■ **Do this**: All of the material should be reproduced exactly, with pictures left out.

■ **Data lines**:
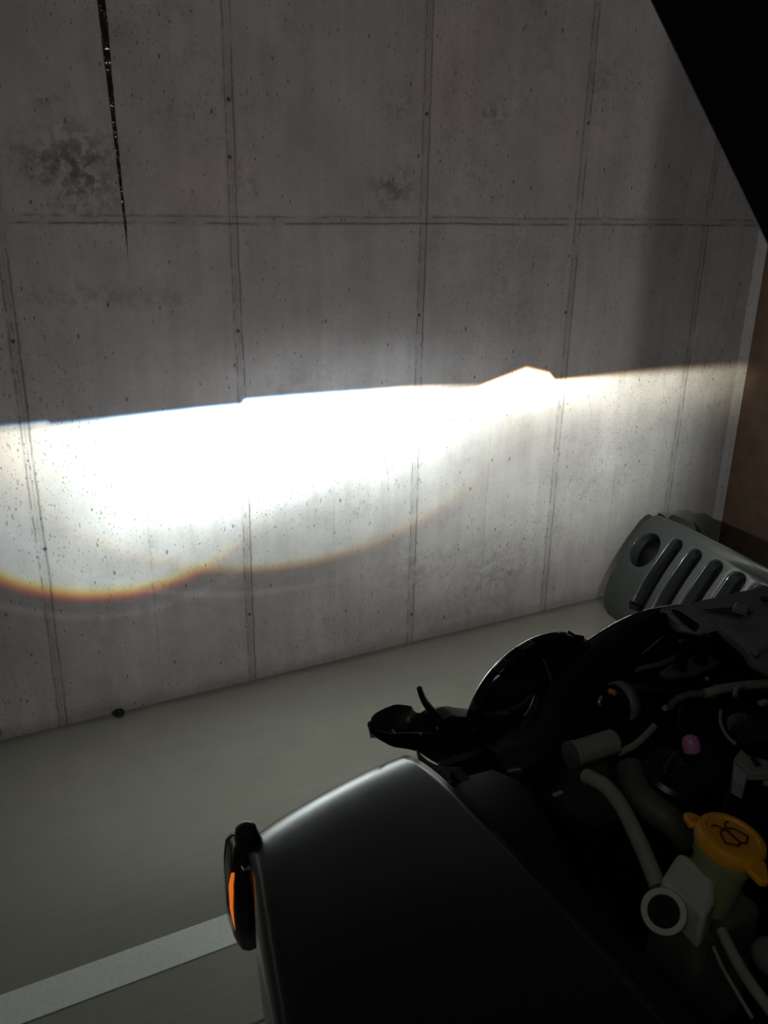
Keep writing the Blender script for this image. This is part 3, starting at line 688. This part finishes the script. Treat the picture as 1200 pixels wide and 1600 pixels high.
# spout: a short wide socket facing back and up towards the filler side
saxis = (Vector((-.55, -.45, .70))).normalized()
bm = new(); lathe(bm, sa-saxis*.034, saxis, [(.018, 0), (.0195, .02), (.0215, .031), (.0205, .035), (.0150, .035), (.0142, .030), (.0135, .008)], 36); so = obj('spout', bm, M_bottle, bt)
bm = new(); lathe(bm, sa-saxis*.024, saxis, [(.0142, 0), (.0142, .016), (.012, .017), (.002, .0165)], 28); obj('spout_hole_shade', bm, M_dark, so)  # black disc imitates the shade inside the open spout
bm = new()
lathe(bm, cc-axc*.010, axc, [(.0325, 0), (.0335, .003), (.0335, .012), (.0315, .0155), (.0265, .0165), (.0245, .014), (.004, .0135)], 48)
yc = obj('yellow_cap', bm, M_yellow, bt, angle=40); yc['label'] = 'yellow ribbed filler cap'
for (x1, y1, x2, y2) in ((1095, 1285, 1074, 1268), (1178, 1345, 1196, 1378)):
    a, b = at(x1, y1, z=.975), at(x2, y2, z=.972); d = (b-a).normalized(); s = d.cross(axc).normalized()
    bm = new(); prism(bm, [a-s*.013, a-s*.009+d*.012, b-s*.004, b+s*.004, a+s*.009+d*.012, a+s*.013, a-d*.006], -axc*.007); obj('cap_tab', bm, M_yellow, yc, bevel=.002)
# embossed wiper-and-spray symbol on the cap
e1 = Vector((1, 0, 0)); e1 = (e1-axc*e1.dot(axc)).normalized(); e2 = axc.cross(e1)
M_symbol = mat('dark_cap_print', (.06, .035, .01), .6)
def capp(x, y): return cc+axc*.0050+e1*x*1.35+e2*y*1.35
bm = new()
fan = [(-.012, -.004), (-.008, .004), (0, .0075), (.008, .004), (.012, -.004)]
tube(bm, [capp(x, y) for x, y in fan], .0011, 8)
tube(bm, [capp(-.012, -.004), capp(-.004, -.009)], .0011, 8, 0); tube(bm, [capp(.012, -.004), capp(.004, -.009)], .0011, 8, 0)
tube(bm, [capp(-.004, -.009), capp(0, -.0075), capp(.004, -.009)], .0011, 8)
tube(bm, [capp(0, -.008), capp(0, .002)], .0012, 8, 0)
for sg_ in (-1, 1): tube(bm, [capp(0, .002), capp(sg_*.004, .011), capp(sg_*.009, .012)], .0010, 8)
obj('wiper_symbol', bm, M_symbol, yc)
# --- lower right tubes
bm = new(); tube(bm, [at(1128, 1455, z=.93), at(1145, 1490, z=.93), at(1165, 1525, z=.93), at(1190, 1560, z=.93), at(1220, 1600, z=.93)], .0052, 12); obj('vacuum_hose', bm, M_hose, car)
bm = new(); tube(bm, [at(1115, 1480, z=.92), at(1128, 1510, z=.92), at(1145, 1540, z=.92), at(1175, 1590, z=.92)], .0018, 8); obj('wire', bm, M_hose, car)
bm = new(); bmesh.ops.create_uvsphere(bm, u_segments=24, v_segments=14, radius=1)
q = at(1208, 1496, z=.93)
for v in bm.verts: v.co = Vector((q.x+v.co.x*.017, q.y+v.co.y*.019, q.z+v.co.z*.016))
obj('rubber_boot', bm, mat('pale_boot', (.12, .14, .11), .6), car)
bm = new(); box(bm, at(872, 1240, z=.997), (.012, .004, .003)); obj('fender_glint', bm, M_dusty, car, bevel=.001)  # pale bit modelled in place of a glint on the panel

for o in list(bpy.data.objects):
    if '_o' in o: del o['_o']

■ **Problem solution**:
Keep writing the Blender script for this image. This is part 3, starting at line 688. This part finishes the script. Treat the picture as 1200 pixels wide and 1600 pixels high.
# spout: a short wide socket facing back and up towards the filler side
saxis = (Vector((-.55, -.45, .70))).normalized()
bm = new(); lathe(bm, sa-saxis*.034, saxis, [(.018, 0), (.0195, .02), (.0215, .031), (.0205, .035), (.0150, .035), (.0142, .030), (.0135, .008)], 36); so = obj('spout', bm, M_bottle, bt)
bm = new(); lathe(bm, sa-saxis*.024, saxis, [(.0142, 0), (.0142, .016), (.012, .017), (.002, .0165)], 28); obj('spout_hole_shade', bm, M_dark, so)  # black disc imitates the shade inside the open spout
bm = new()
lathe(bm, cc-axc*.010, axc, [(.0325, 0), (.0335, .003), (.0335, .012), (.0315, .0155), (.0265, .0165), (.0245, .014), (.004, .0135)], 48)
yc = obj('yellow_cap', bm, M_yellow, bt, angle=40); yc['label'] = 'yellow ribbed filler cap'
for (x1, y1, x2, y2) in ((1095, 1285, 1074, 1268), (1178, 1345, 1196, 1378)):
    a, b = at(x1, y1, z=.975), at(x2, y2, z=.972); d = (b-a).normalized(); s = d.cross(axc).normalized()
    bm = new(); prism(bm, [a-s*.013, a-s*.009+d*.012, b-s*.004, b+s*.004, a+s*.009+d*.012, a+s*.013, a-d*.006], -axc*.007); obj('cap_tab', bm, M_yellow, yc, bevel=.002)
# embossed wiper-and-spray symbol on the cap
e1 = Vector((1, 0, 0)); e1 = (e1-axc*e1.dot(axc)).normalized(); e2 = axc.cross(e1)
M_symbol = mat('dark_cap_print', (.06, .035, .01), .6)
def capp(x, y): return cc+axc*.0050+e1*x*1.35+e2*y*1.35
bm = new()
fan = [(-.012, -.004), (-.008, .004), (0, .0075), (.008, .004), (.012, -.004)]
tube(bm, [capp(x, y) for x, y in fan], .0011, 8)
tube(bm, [capp(-.012, -.004), capp(-.004, -.009)], .0011, 8, 0); tube(bm, [capp(.012, -.004), capp(.004, -.009)], .0011, 8, 0)
tube(bm, [capp(-.004, -.009), capp(0, -.0075), capp(.004, -.009)], .0011, 8)
tube(bm, [capp(0, -.008), capp(0, .002)], .0012, 8, 0)
for sg_ in (-1, 1): tube(bm, [capp(0, .002), capp(sg_*.004, .011), capp(sg_*.009, .012)], .0010, 8)
obj('wiper_symbol', bm, M_symbol, yc)
# --- lower right tubes
bm = new(); tube(bm, [at(1128, 1455, z=.93), at(1145, 1490, z=.93), at(1165, 1525, z=.93), at(1190, 1560, z=.93), at(1220, 1600, z=.93)], .0052, 12); obj('vacuum_hose', bm, M_hose, car)
bm = new(); tube(bm, [at(1115, 1480, z=.92), at(1128, 1510, z=.92), at(1145, 1540, z=.92), at(1175, 1590, z=.92)], .0018, 8); obj('wire', bm, M_hose, car)
bm = new(); bmesh.ops.create_uvsphere(bm, u_segments=24, v_segments=14, radius=1)
q = at(1208, 1496, z=.93)
for v in bm.verts: v.co = Vector((q.x+v.co.x*.017, q.y+v.co.y*.019, q.z+v.co.z*.016))
obj('rubber_boot', bm, mat('pale_boot', (.12, .14, .11), .6), car)
bm = new(); box(bm, at(872, 1240, z=.997), (.012, .004, .003)); obj('fender_glint', bm, M_dusty, car, bevel=.001)  # pale bit modelled in place of a glint on the panel

for o in list(bpy.data.objects):
    if '_o' in o: del o['_o']